Professor Zsofia Ruttkay, head of Moholy-Nagy University of Art and Design’s (MOME) Creative Technology Lab, was the Digital Humanities Initiative’s fourth guest in the “Conversations in the Digital Humanities” series on December 8, 2016. Ruttkay is the supervisor of various digital art projects at MOME, scientific advisor at the Department of Computer Science at the University of Twente, as well as the author or co-author of over 160 academic publications.

The focus of the conversation session was on the so-called GLAM institutions (i.e. galleries, libraries, archives and museums) and their capacity to respond to the changes taking place in communication and educational technologies. In response to Ruttkay’s presentation, invited guests Sahana Udupa, associate professor at the School of Public Policy, CEU, and Vlad Naumescu, founder of the CEU Visual Studies Platform and associate professor in the Department of Sociology and Social Anthropology at CEU, proposed critical approaches to recent trends in digitization. Udupa talked about the risks of digital activism and participatory journalism, and in particular highlighted the exploitation of free labor under these labels by commercial media and corporate interests. Naumescu discussed CEU’s Visual Studies Platform and urged against losing sight of the anthropological perspective on the “digital user.”
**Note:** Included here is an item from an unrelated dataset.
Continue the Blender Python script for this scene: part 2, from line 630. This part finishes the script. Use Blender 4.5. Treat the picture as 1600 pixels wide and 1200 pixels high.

Ruttkay started the conversation by presenting some of her recent digital art and history projects. In a collaboration between the Hungarian Jewish Museum and MOME, Ruttkay recently supervised the “Cemetery of Salgotarjani Road” (Salgótarjáni úti temető) project, an augmented reality tour of one of Budapest’s inaccessible and crumbling Jewish cemeteries rich in eighteenth- to early twentieth-century architectonic features. As part of the “Weores 100” memorial year to celebrate the hundredth anniversary of the birth of the outstanding poet and author Sandor Weores in 2013, Ruttkay curated a digital exhibition at the Petofi Museum of Literature, where MOME’s students displayed their interactive installations inspired by Weores’s poetry. Ruttkay recently worked with the Hungarian Lutheran Church on an installation displaying an original copy of Martin Luther’s will, which will be part of the “Reformation500” program series in commemoration of the beginning of the Protestant Reformation in 1517. Although the document is owned by the Hungarian Lutheran community, it is seldom exhibited in Budapest.

In the ensuing discussion, Udupa and Naumescu remarked on the democratization of accessing information in the digital era and its impact on GLAMs, the importance of audience engagement in digital arts and history projects, and the added value of playfulness, which is inherent in many uses of digital technology for artistic, social and political self-expression.

Ruttkay pointed out that the current technological boom is inevitably changing the very concept of GLAMs. Museum applications such as an installation turning poems into tactile “objects,” or an app enabling its users to “walk” in the narrative of a novel are currently changing the audience’s expectations of GLAM institutions, which requires exhibition curators to adopt new digital curation methodologies, preferably not at the expense of traditional museology. It is currently the subject of debate whether, with the development of 3D modelling, virtual reality applications and 3D printing, museums, archives and libraries will actually need to maintain an inventory of physical objects. According to Ruttkay, the scale of the changes coming in the near future is detectable in the claims of those who believe that for newly established GLAMs it is enough to store, curate, and exhibit a “collection” of only digital representations.